The hype around ‘Super Tuesday’ a few days before the giant primary competition was palatable.
It was to be the ground upon which Romney would finally break the back of Santorum and ascend to his righteous place on the holy throne of nomination.
Santorum, beaten and broken by his continuous attempts to turn America into a papocracy would fade into the background, like a half-stepped on slug and slowly breathe his last in a dark damp space. Oh if only we could return to those bright and beautiful days where Mittens, his hair perfectly aligned would pick up the chalice of victory from the poisoned swamp of the GOP base.
It was meant to be a metaphor of Christian redemption so sickening it’d have CS Lewis reaching for antacids. Of course, though, the GOP base were having none of it. Gingrich, the only man with an ego big enough to be visible from the heliopause outside of Kevin Rudd, took his home state of Georgia in an absolute rout.
Santorum, with the power of the Holy Roman Empire at his back stormed through the primaries, winning North Dakota, Oklahoma and Tennessee, the Czar of Christ landing a fatal blow to the Mellifluous Mormon in the deep south, where these sorts of contests are usually decided.

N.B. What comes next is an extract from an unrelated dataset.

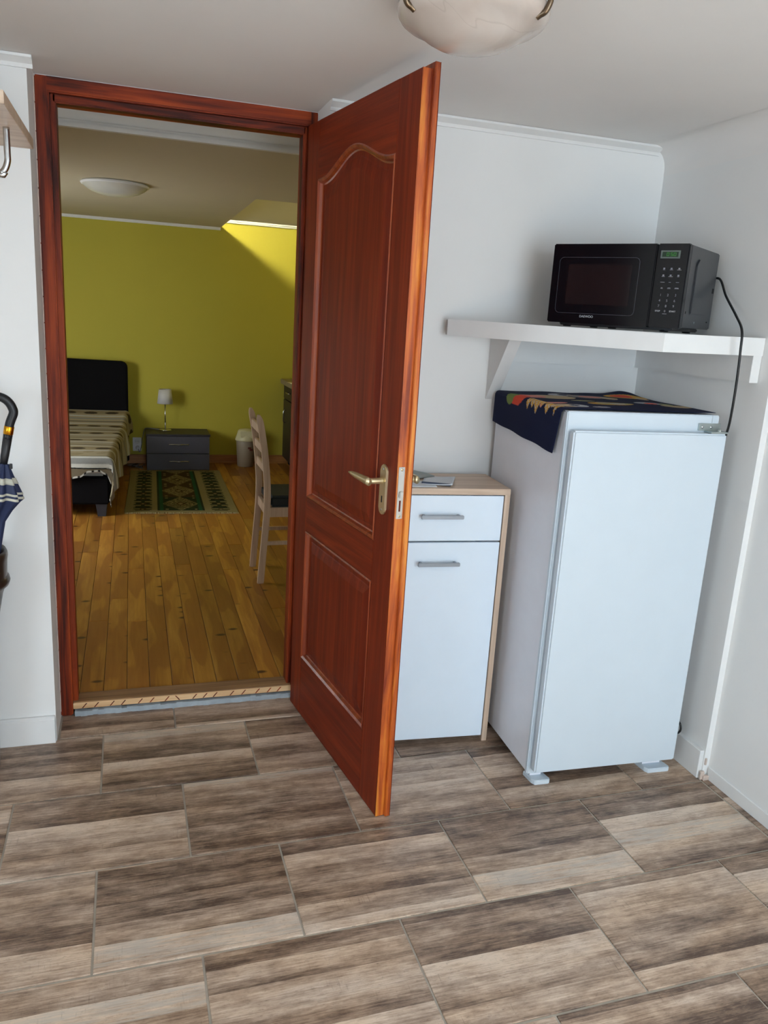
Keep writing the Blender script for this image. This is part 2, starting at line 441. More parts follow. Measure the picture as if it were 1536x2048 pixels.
# ------------------------------------------------------------------ ROOM SHELL
ZC = 2.045; X1 = 2.065; X2 = 2.087; XL = -1.9; YB = -4.4
TA, TY, TL, TR = 0.006, 0.3551, 0.472, 0.344
floor = box('floor', XL - .1, X2 + .1, YB - .1, .24, -.08, -.0035, M_grout, bev=0); struct(floor, 'tiled floor of wood-look ceramic planks')
floor.rotation_euler = (0, 0, TA)
G = .0026
full = None
def tile(x0, x1, y0, y1, fullsize=False):
    global full
    cxm, cym = (x0 + x1) / 2, (y0 + y1) / 2
    if fullsize and full is not None:
        o = full.copy(); COL.objects.link(o)
    else:
        bm = bmesh.new(); bm_box(bm, x0 - cxm + G, x1 - cxm - G, y0 - cym + G * 1.3, y1 - cym - G * 1.3, -.006, 0)
        bmesh.ops.bevel(bm, geom=[e for e in bm.edges if all(v.co.z > -.001 for v in e.verts)], offset=.0012, segments=1, affect='EDGES')
        o = bm_obj('tile', bm, M_tile)
        if fullsize: full = o
    o.parent = floor; o.location = (cxm, cym, 0)
for r in range(0, 14):
    ya, yb = TY - (r + 1) * TR, TY - r * TR
    off = .41 if r % 2 == 0 else .174
    xmin, xmax = (XL, 2.052)
    y1c = yb
    if r == 0: xmin, xmax, y1c = .034, .868, .172
    if ya < YB: ya = YB
    k0 = math.floor((xmin - off) / TL)
    for k in range(k0, k0 + 14):
        a, b_ = off + k * TL, off + (k + 1) * TL
        a2, b2 = max(a, xmin), min(b_, xmax)
        if b2 - a2 < .015: continue
        tile(a2, b2, ya, y1c, fullsize=(r > 0 and abs(b2 - a2 - TL) < 1e-6 and abs(y1c - ya - TR) < 1e-6))
for k in range(8):   # cut strips along the right wall
    tile(2.055, X2, -.66 - (k + 1) * .47, -.66 - k * .47)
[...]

Those of the south have quite strong feelings about a man’s religious conviction and the idea that the earth was created 6,000 years ago and Eve was made from the rib of Adam is accepted as gospel, but the idea that the gods left magic plates for the people of Israel who were the original Mormons is absurd. Ah, the narcissism of small differences.
There was much to-ing and fro-ing about the winner of Ohio, the Eden-Monaro of the US. The count went on into the night with Romney declared the final winner in a fairly tight race. The media was somewhat ecstatic, the winner in Ohio has generally gone on to win the nomination at the convention, and Romney seemed to be on somewhat of a roll with the victory in Ohio.

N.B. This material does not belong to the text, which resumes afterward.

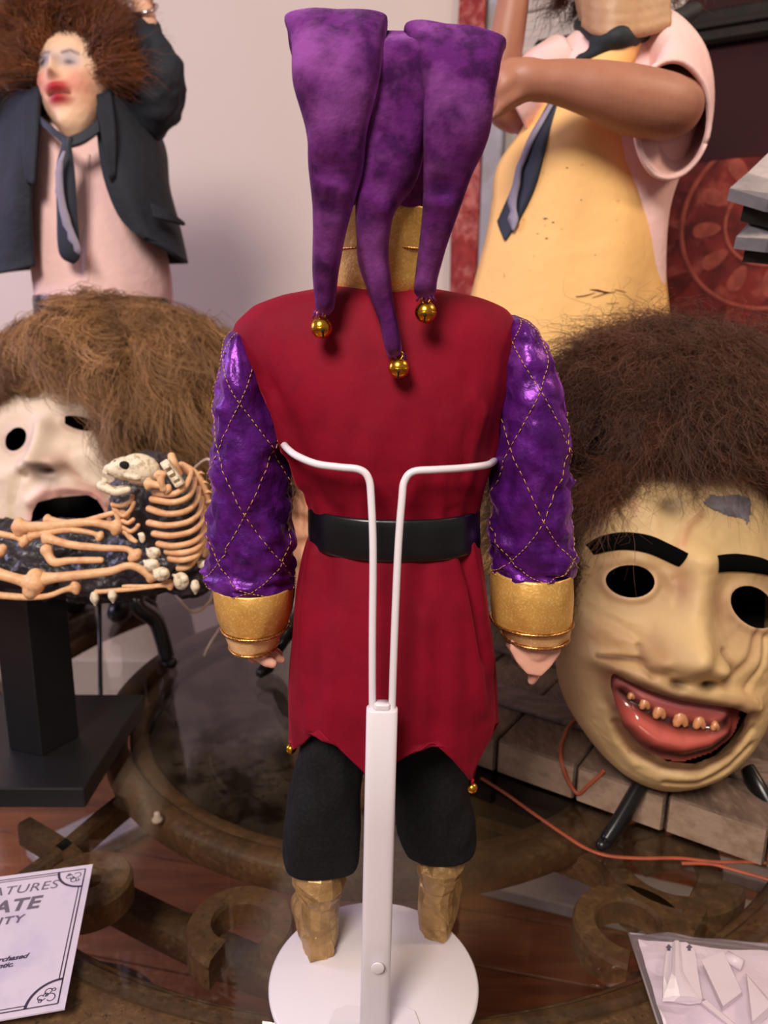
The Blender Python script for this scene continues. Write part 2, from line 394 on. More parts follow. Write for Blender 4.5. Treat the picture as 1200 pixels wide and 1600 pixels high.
def bar(pts, w=0.010, z=-0.04, h=0.018):
    q = cr([G(*p, z) for p in pts], 8); t_, N, B = frames(q); hz = np.array((0, 0, 1.0)); rings = []
    for i in range(len(q)):
        s = np.cross(t_[i], hz); s /= np.linalg.norm(s)
        rings.append([q[i] + s * a + hz * b for a, b in ((-w, -h * .6), (w, -h * .6), (w, h * .5), (w * .8, h * .8), (-w * .8, h * .8), (-w, h * .5))])
    return loft(rings)
obj('scroll_arm', bar([(1000, 1345), (1085, 1330), (1110, 1370), (1090, 1430), (1060, 1490), (1050, 1560)]), M_twood, tb, smooth=False)
obj('scroll_arm', bar([(745, 1300), (840, 1330), (930, 1365), (965, 1410), (1000, 1440)], 0.008, -0.06), M_twood, tb, smooth=False)
obj('scroll_arm', bar([(240, 1225), (170, 1280), (95, 1345), (20, 1400)], 0.008, -0.06), M_twood, tb, smooth=False)
obj('scroll_arm', bar([(40, 1300), (110, 1345), (150, 1395)], 0.008, -0.06), M_twood, tb, smooth=False)
obj('stretcher', bar([(160, 1400), (300, 1470), (440, 1530), (560, 1560)], 0.016, -0.13, 0.02), M_twood, tb)
for k in range(4):
    t = radians(45 + 90 * k); e = np.array((cos(t), sin(t), 0))
    q = [TC + e * r + np.array((0, 0, z)) for r, z in ((0.54, -0.05), (0.50, -0.14), (0.38, -0.24), (0.36, -0.34), (0.44, -0.42), (0.50, ZF + 0.022))]
    obj('leg', tube(q, [.026, .026, .022, .02, .02, .02], 10, 6), M_twood, tb)
M_bump = mat('clear_bumper', (205, 190, 180), 0.2, coat=0.5)
b0 = G(245, 1270, -0.012)
bp = obj('glass_bumper', lathe([(0.002, -0.010), (0.0055, -0.009), (0.0055, -0.006), (0.003, -0.004), (0.003, 0.0), (0.001, 0.001)], b0, 16), M_bump, tb)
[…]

That said, if you can’t carry the south as a Republican candidate, that territory so rich with the red-meat of whatever the hell conservatism means these days, then you may as well not bother running. Romney has the same problems McCain was faced with throughout the nomination; he’s simply not crazy enough and not willing to really gag down the yardglass of absurd and outlandish statements to really connect with those whose politics are formed mostly in a moonshine-fuelled haze.
Romney, for his almost comical ability to be on both sides of every issue over the years, is simply not the kind of candidate they want. Someone who is willing to examine the evidence and change their position is somewhat of an anathema. He’s not thinking with his gut, in the words of Stephen Colbert.
As we move further and further south as the primaries continue we’re going to see some real down and dirty fighting over the nomination. The candidates are doing whatever they can to muddy up one another so that even when a final candidate emerges at the convention (brokered or not), they’ll be so tarnished and saddled with so many attacks on their character, Barack will probably be able to walk it in.
The current thought going around is that if there is a brokered convention, the party will parachute someone in to save them. Someone like Jeb Bush, to put his hand on the till to right the ship of state. National polling wise, Romney could potentially beat Obama, that’s fairly borne out and apart from Paul who won’t have enough delegates at the convention to secure the nomination, the others simply are not electable in the eyes of the American public.
The idea about parachuting in a candidate at the convention is frankly, political suicide in a situation where elections are run not by popular votes, but basically by who picks up the most donations. Obama had a far larger war chest than McCain at the last election, and any other latent ‘youth vote’ issues aside, that seems to be the biggest predictor for electoral victory. Obama’s Super PAC has already started raising money, with Bill Maher donating $1 Million to it in a big televised extravaganza.
Obama is already in campaigning mode, and with a PAC at his side the media is throwing around the number that he may be the first candidate to ever reach $1 Billion in total funds. Though this may be scaremongering at the moment, and many Republican establishment figures have attacked the number, it’s truly a shocking indictment of the system that these political stoushes waste so much money.
The Republican candidate, whoever they are, will be on the back foot when they’re chosen at the convention in August. They’ll have to raise money, put out ads and get into fully fledged campaigning mode 8 months after Obama has gotten the ball rolling. Incumbency it seems, has more than a few benefits. The fight for who will take office will be mostly a huge stoush between different corporations rather than those of different ideologies.
Come November 2012, there’ll be a man in office deep in the pocket of any number of companies with the power to sign checks banked at the Government treasury. The idea of being owed a debt by the man who controls the levers of power, is too tantalising for most large corporations to ignore.
This fetishisation of elections and political power, alongside the requirements of eye-watering amounts of money to win elections just demonstrates how eagerly the American political-industrial complex is to descend into this raucous and unholy corporatist, rent-seeking hellhole. Long live the 1%, the parasitic architects of the downfall of the most powerful nation on earth.